> [Exercise] From the listing that follows, extract every line and set it down unaltered.

> [Given data]
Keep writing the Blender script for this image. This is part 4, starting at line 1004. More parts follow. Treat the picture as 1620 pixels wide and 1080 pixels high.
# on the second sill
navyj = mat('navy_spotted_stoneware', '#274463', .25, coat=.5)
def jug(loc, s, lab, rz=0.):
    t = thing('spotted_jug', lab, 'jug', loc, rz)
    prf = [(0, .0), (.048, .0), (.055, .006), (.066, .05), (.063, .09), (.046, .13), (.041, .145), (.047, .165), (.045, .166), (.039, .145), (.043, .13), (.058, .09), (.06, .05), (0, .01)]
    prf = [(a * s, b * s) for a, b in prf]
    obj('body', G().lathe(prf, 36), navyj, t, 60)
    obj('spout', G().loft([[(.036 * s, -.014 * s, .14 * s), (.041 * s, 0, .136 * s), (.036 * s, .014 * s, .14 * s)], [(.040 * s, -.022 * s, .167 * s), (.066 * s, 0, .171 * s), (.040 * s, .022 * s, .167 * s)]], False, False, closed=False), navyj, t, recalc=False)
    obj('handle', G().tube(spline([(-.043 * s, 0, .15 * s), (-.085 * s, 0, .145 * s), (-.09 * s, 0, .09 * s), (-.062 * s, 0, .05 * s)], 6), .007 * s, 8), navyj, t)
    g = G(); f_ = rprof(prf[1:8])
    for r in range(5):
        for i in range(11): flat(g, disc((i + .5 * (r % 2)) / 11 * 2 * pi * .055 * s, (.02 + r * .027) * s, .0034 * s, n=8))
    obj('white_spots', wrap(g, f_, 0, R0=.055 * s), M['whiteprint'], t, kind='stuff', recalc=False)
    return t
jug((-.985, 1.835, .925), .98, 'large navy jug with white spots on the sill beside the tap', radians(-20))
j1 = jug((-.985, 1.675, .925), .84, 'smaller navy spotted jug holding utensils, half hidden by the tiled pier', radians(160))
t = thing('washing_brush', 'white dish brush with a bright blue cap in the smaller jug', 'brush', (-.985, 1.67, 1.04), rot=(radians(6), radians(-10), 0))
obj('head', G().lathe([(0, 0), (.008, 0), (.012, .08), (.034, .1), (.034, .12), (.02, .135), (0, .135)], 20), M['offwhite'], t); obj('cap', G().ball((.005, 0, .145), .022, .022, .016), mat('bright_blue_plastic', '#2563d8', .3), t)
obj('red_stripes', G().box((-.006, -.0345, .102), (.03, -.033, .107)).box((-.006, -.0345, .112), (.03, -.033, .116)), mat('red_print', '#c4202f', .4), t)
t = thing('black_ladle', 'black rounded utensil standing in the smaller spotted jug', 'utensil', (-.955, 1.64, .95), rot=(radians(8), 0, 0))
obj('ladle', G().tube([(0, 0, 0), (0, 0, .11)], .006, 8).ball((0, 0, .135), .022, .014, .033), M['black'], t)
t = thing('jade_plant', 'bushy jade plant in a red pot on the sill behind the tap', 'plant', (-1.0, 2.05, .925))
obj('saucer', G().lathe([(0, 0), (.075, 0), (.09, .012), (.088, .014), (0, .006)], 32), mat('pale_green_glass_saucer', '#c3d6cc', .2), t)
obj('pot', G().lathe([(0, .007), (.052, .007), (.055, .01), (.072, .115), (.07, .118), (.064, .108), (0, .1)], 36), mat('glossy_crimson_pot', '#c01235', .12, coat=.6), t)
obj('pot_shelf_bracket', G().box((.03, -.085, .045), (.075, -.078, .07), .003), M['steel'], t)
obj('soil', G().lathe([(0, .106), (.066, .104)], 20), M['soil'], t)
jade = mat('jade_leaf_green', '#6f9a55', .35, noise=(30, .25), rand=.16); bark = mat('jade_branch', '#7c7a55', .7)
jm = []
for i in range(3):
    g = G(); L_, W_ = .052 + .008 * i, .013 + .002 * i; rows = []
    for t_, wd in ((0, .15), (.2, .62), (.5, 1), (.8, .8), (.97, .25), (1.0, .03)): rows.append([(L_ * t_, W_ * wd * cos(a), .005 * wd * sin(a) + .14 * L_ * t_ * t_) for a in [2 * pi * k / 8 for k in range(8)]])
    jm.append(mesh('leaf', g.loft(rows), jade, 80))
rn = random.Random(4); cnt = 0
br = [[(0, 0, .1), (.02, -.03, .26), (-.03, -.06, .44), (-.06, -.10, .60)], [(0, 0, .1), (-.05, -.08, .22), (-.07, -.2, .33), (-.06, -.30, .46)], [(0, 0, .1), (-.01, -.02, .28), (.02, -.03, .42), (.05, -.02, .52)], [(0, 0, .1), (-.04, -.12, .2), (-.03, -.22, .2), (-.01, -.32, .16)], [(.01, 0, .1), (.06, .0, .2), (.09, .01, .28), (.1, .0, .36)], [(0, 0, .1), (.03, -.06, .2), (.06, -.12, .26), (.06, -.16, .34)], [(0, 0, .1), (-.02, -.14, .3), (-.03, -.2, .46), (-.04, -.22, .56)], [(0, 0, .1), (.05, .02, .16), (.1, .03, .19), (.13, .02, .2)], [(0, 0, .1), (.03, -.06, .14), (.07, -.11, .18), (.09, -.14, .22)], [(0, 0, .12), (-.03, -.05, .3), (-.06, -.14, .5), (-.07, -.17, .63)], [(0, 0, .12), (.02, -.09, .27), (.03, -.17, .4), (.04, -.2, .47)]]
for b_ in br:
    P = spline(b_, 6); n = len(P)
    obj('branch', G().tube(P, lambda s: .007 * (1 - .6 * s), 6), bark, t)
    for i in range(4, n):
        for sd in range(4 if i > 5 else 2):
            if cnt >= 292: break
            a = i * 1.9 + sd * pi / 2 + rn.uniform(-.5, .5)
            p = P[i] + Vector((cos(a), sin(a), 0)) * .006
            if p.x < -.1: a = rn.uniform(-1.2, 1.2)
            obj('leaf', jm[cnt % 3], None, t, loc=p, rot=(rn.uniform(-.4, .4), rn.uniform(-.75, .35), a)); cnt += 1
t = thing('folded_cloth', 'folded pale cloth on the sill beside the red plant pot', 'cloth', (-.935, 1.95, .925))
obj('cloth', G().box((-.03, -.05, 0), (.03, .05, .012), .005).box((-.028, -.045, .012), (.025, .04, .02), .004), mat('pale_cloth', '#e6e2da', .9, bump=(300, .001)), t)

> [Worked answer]
Keep writing the Blender script for this image. This is part 4, starting at line 1004. More parts follow. Treat the picture as 1620 pixels wide and 1080 pixels high.
# on the second sill
navyj = mat('navy_spotted_stoneware', '#274463', .25, coat=.5)
def jug(loc, s, lab, rz=0.):
    t = thing('spotted_jug', lab, 'jug', loc, rz)
    prf = [(0, .0), (.048, .0), (.055, .006), (.066, .05), (.063, .09), (.046, .13), (.041, .145), (.047, .165), (.045, .166), (.039, .145), (.043, .13), (.058, .09), (.06, .05), (0, .01)]
    prf = [(a * s, b * s) for a, b in prf]
    obj('body', G().lathe(prf, 36), navyj, t, 60)
    obj('spout', G().loft([[(.036 * s, -.014 * s, .14 * s), (.041 * s, 0, .136 * s), (.036 * s, .014 * s, .14 * s)], [(.040 * s, -.022 * s, .167 * s), (.066 * s, 0, .171 * s), (.040 * s, .022 * s, .167 * s)]], False, False, closed=False), navyj, t, recalc=False)
    obj('handle', G().tube(spline([(-.043 * s, 0, .15 * s), (-.085 * s, 0, .145 * s), (-.09 * s, 0, .09 * s), (-.062 * s, 0, .05 * s)], 6), .007 * s, 8), navyj, t)
    g = G(); f_ = rprof(prf[1:8])
    for r in range(5):
        for i in range(11): flat(g, disc((i + .5 * (r % 2)) / 11 * 2 * pi * .055 * s, (.02 + r * .027) * s, .0034 * s, n=8))
    obj('white_spots', wrap(g, f_, 0, R0=.055 * s), M['whiteprint'], t, kind='stuff', recalc=False)
    return t
jug((-.985, 1.835, .925), .98, 'large navy jug with white spots on the sill beside the tap', radians(-20))
j1 = jug((-.985, 1.675, .925), .84, 'smaller navy spotted jug holding utensils, half hidden by the tiled pier', radians(160))
t = thing('washing_brush', 'white dish brush with a bright blue cap in the smaller jug', 'brush', (-.985, 1.67, 1.04), rot=(radians(6), radians(-10), 0))
obj('head', G().lathe([(0, 0), (.008, 0), (.012, .08), (.034, .1), (.034, .12), (.02, .135), (0, .135)], 20), M['offwhite'], t); obj('cap', G().ball((.005, 0, .145), .022, .022, .016), mat('bright_blue_plastic', '#2563d8', .3), t)
obj('red_stripes', G().box((-.006, -.0345, .102), (.03, -.033, .107)).box((-.006, -.0345, .112), (.03, -.033, .116)), mat('red_print', '#c4202f', .4), t)
t = thing('black_ladle', 'black rounded utensil standing in the smaller spotted jug', 'utensil', (-.955, 1.64, .95), rot=(radians(8), 0, 0))
obj('ladle', G().tube([(0, 0, 0), (0, 0, .11)], .006, 8).ball((0, 0, .135), .022, .014, .033), M['black'], t)
t = thing('jade_plant', 'bushy jade plant in a red pot on the sill behind the tap', 'plant', (-1.0, 2.05, .925))
obj('saucer', G().lathe([(0, 0), (.075, 0), (.09, .012), (.088, .014), (0, .006)], 32), mat('pale_green_glass_saucer', '#c3d6cc', .2), t)
obj('pot', G().lathe([(0, .007), (.052, .007), (.055, .01), (.072, .115), (.07, .118), (.064, .108), (0, .1)], 36), mat('glossy_crimson_pot', '#c01235', .12, coat=.6), t)
obj('pot_shelf_bracket', G().box((.03, -.085, .045), (.075, -.078, .07), .003), M['steel'], t)
obj('soil', G().lathe([(0, .106), (.066, .104)], 20), M['soil'], t)
jade = mat('jade_leaf_green', '#6f9a55', .35, noise=(30, .25), rand=.16); bark = mat('jade_branch', '#7c7a55', .7)
jm = []
for i in range(3):
    g = G(); L_, W_ = .052 + .008 * i, .013 + .002 * i; rows = []
    for t_, wd in ((0, .15), (.2, .62), (.5, 1), (.8, .8), (.97, .25), (1.0, .03)): rows.append([(L_ * t_, W_ * wd * cos(a), .005 * wd * sin(a) + .14 * L_ * t_ * t_) for a in [2 * pi * k / 8 for k in range(8)]])
    jm.append(mesh('leaf', g.loft(rows), jade, 80))
rn = random.Random(4); cnt = 0
br = [[(0, 0, .1), (.02, -.03, .26), (-.03, -.06, .44), (-.06, -.10, .60)], [(0, 0, .1), (-.05, -.08, .22), (-.07, -.2, .33), (-.06, -.30, .46)], [(0, 0, .1), (-.01, -.02, .28), (.02, -.03, .42), (.05, -.02, .52)], [(0, 0, .1), (-.04, -.12, .2), (-.03, -.22, .2), (-.01, -.32, .16)], [(.01, 0, .1), (.06, .0, .2), (.09, .01, .28), (.1, .0, .36)], [(0, 0, .1), (.03, -.06, .2), (.06, -.12, .26), (.06, -.16, .34)], [(0, 0, .1), (-.02, -.14, .3), (-.03, -.2, .46), (-.04, -.22, .56)], [(0, 0, .1), (.05, .02, .16), (.1, .03, .19), (.13, .02, .2)], [(0, 0, .1), (.03, -.06, .14), (.07, -.11, .18), (.09, -.14, .22)], [(0, 0, .12), (-.03, -.05, .3), (-.06, -.14, .5), (-.07, -.17, .63)], [(0, 0, .12), (.02, -.09, .27), (.03, -.17, .4), (.04, -.2, .47)]]
for b_ in br:
    P = spline(b_, 6); n = len(P)
    obj('branch', G().tube(P, lambda s: .007 * (1 - .6 * s), 6), bark, t)
    for i in range(4, n):
        for sd in range(4 if i > 5 else 2):
            if cnt >= 292: break
            a = i * 1.9 + sd * pi / 2 + rn.uniform(-.5, .5)
            p = P[i] + Vector((cos(a), sin(a), 0)) * .006
            if p.x < -.1: a = rn.uniform(-1.2, 1.2)
            obj('leaf', jm[cnt % 3], None, t, loc=p, rot=(rn.uniform(-.4, .4), rn.uniform(-.75, .35), a)); cnt += 1
t = thing('folded_cloth', 'folded pale cloth on the sill beside the red plant pot', 'cloth', (-.935, 1.95, .925))
obj('cloth', G().box((-.03, -.05, 0), (.03, .05, .012), .005).box((-.028, -.045, .012), (.025, .04, .02), .004), mat('pale_cloth', '#e6e2da', .9, bump=(300, .001)), t)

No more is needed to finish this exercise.